PROBLEM REQUIREMENTS
Exactly as written, quote every line that follows, skipping the images.

GIVEN MATERIAL
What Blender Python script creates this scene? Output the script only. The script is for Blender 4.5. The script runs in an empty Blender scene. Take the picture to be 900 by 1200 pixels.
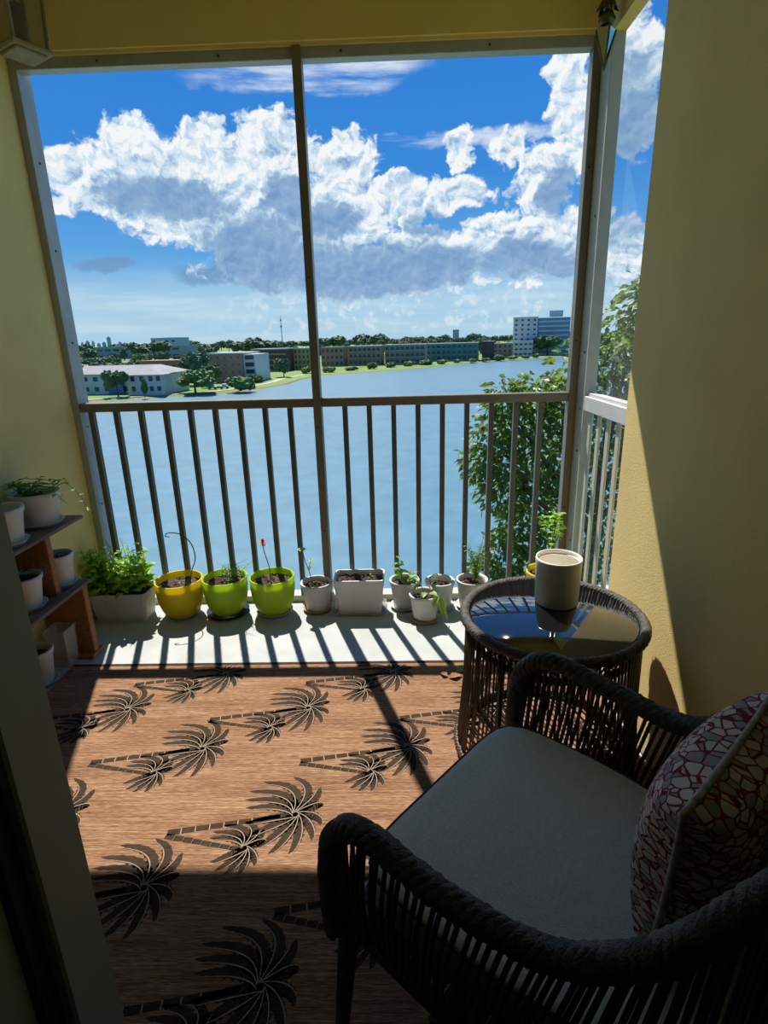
import bpy, math, random
from mathutils import Vector, Matrix, Euler
from math import sin, cos, pi, radians, sqrt
S = bpy.context.scene
COL = S.collection
random.seed(7)

# ------------------------------------------------------------------ materials
def srgb(r, g, b):
    f = lambda c: (c/255/12.92) if c/255 <= 0.04045 else ((c/255+0.055)/1.055)**2.4
    return (f(r), f(g), f(b), 1)

def mat(name, col, rough=0.6, var=0.0, scale=20, bump=0.0, bscale=None, metal=0.0, spec=0.5, stretch=(1, 1, 1), col2=None, trans=0.0, coat=0.0):
    m = bpy.data.materials.new(name); m.use_nodes = True
    nt = m.node_tree; b = nt.nodes['Principled BSDF']
    b.inputs['Base Color'].default_value = col
    b.inputs['Roughness'].default_value = rough
    b.inputs['Metallic'].default_value = metal
    b.inputs['Specular IOR Level'].default_value = spec
    b.inputs['Transmission Weight'].default_value = trans
    b.inputs['Coat Weight'].default_value = coat
    if var or bump or col2:
        tc = nt.nodes.new('ShaderNodeTexCoord'); mp = nt.nodes.new('ShaderNodeMapping')
        mp.inputs['Scale'].default_value = stretch
        nt.links.new(tc.outputs['Object'], mp.inputs['Vector'])
    if var or col2:
        n = nt.nodes.new('ShaderNodeTexNoise'); n.inputs['Scale'].default_value = scale; n.inputs['Detail'].default_value = 5
        nt.links.new(mp.outputs[0], n.inputs['Vector'])
        cr = nt.nodes.new('ShaderNodeValToRGB')
        c2 = col2 if col2 else tuple(min(1, c*(1+var)) for c in col[:3])+(1,)
        c1 = col if col2 else tuple(c*(1-var) for c in col[:3])+(1,)
        cr.color_ramp.elements[0].position = 0.32; cr.color_ramp.elements[1].position = 0.68
        cr.color_ramp.elements[0].color = c1; cr.color_ramp.elements[1].color = c2
        nt.links.new(n.outputs[0], cr.inputs[0]); nt.links.new(cr.outputs[0], b.inputs['Base Color'])
    if bump:
        n2 = nt.nodes.new('ShaderNodeTexNoise'); n2.inputs['Scale'].default_value = bscale or scale*4; n2.inputs['Detail'].default_value = 4
        nt.links.new(mp.outputs[0], n2.inputs['Vector'])
        bp = nt.nodes.new('ShaderNodeBump'); bp.inputs['Strength'].default_value = bump; bp.inputs['Distance'].default_value = 0.01
        nt.links.new(n2.outputs[0], bp.inputs['Height']); nt.links.new(bp.outputs[0], b.inputs['Normal'])
    return m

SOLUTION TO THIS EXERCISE
What Blender Python script creates this scene? Output the script only. The script is for Blender 4.5. The script runs in an empty Blender scene. Take the picture to be 900 by 1200 pixels.
import bpy, math, random
from mathutils import Vector, Matrix, Euler
from math import sin, cos, pi, radians, sqrt
S = bpy.context.scene
COL = S.collection
random.seed(7)

# ------------------------------------------------------------------ materials
def srgb(r, g, b):
    f = lambda c: (c/255/12.92) if c/255 <= 0.04045 else ((c/255+0.055)/1.055)**2.4
    return (f(r), f(g), f(b), 1)

def mat(name, col, rough=0.6, var=0.0, scale=20, bump=0.0, bscale=None, metal=0.0, spec=0.5, stretch=(1, 1, 1), col2=None, trans=0.0, coat=0.0):
    m = bpy.data.materials.new(name); m.use_nodes = True
    nt = m.node_tree; b = nt.nodes['Principled BSDF']
    b.inputs['Base Color'].default_value = col
    b.inputs['Roughness'].default_value = rough
    b.inputs['Metallic'].default_value = metal
    b.inputs['Specular IOR Level'].default_value = spec
    b.inputs['Transmission Weight'].default_value = trans
    b.inputs['Coat Weight'].default_value = coat
    if var or bump or col2:
        tc = nt.nodes.new('ShaderNodeTexCoord'); mp = nt.nodes.new('ShaderNodeMapping')
        mp.inputs['Scale'].default_value = stretch
        nt.links.new(tc.outputs['Object'], mp.inputs['Vector'])
    if var or col2:
        n = nt.nodes.new('ShaderNodeTexNoise'); n.inputs['Scale'].default_value = scale; n.inputs['Detail'].default_value = 5
        nt.links.new(mp.outputs[0], n.inputs['Vector'])
        cr = nt.nodes.new('ShaderNodeValToRGB')
        c2 = col2 if col2 else tuple(min(1, c*(1+var)) for c in col[:3])+(1,)
        c1 = col if col2 else tuple(c*(1-var) for c in col[:3])+(1,)
        cr.color_ramp.elements[0].position = 0.32; cr.color_ramp.elements[1].position = 0.68
        cr.color_ramp.elements[0].color = c1; cr.color_ramp.elements[1].color = c2
        nt.links.new(n.outputs[0], cr.inputs[0]); nt.links.new(cr.outputs[0], b.inputs['Base Color'])
    if bump:
        n2 = nt.nodes.new('ShaderNodeTexNoise'); n2.inputs['Scale'].default_value = bscale or scale*4; n2.inputs['Detail'].default_value = 4
        nt.links.new(mp.outputs[0], n2.inputs['Vector'])
        bp = nt.nodes.new('ShaderNodeBump'); bp.inputs['Strength'].default_value = bump; bp.inputs['Distance'].default_value = 0.01
        nt.links.new(n2.outputs[0], bp.inputs['Height']); nt.links.new(bp.outputs[0], b.inputs['Normal'])
    return m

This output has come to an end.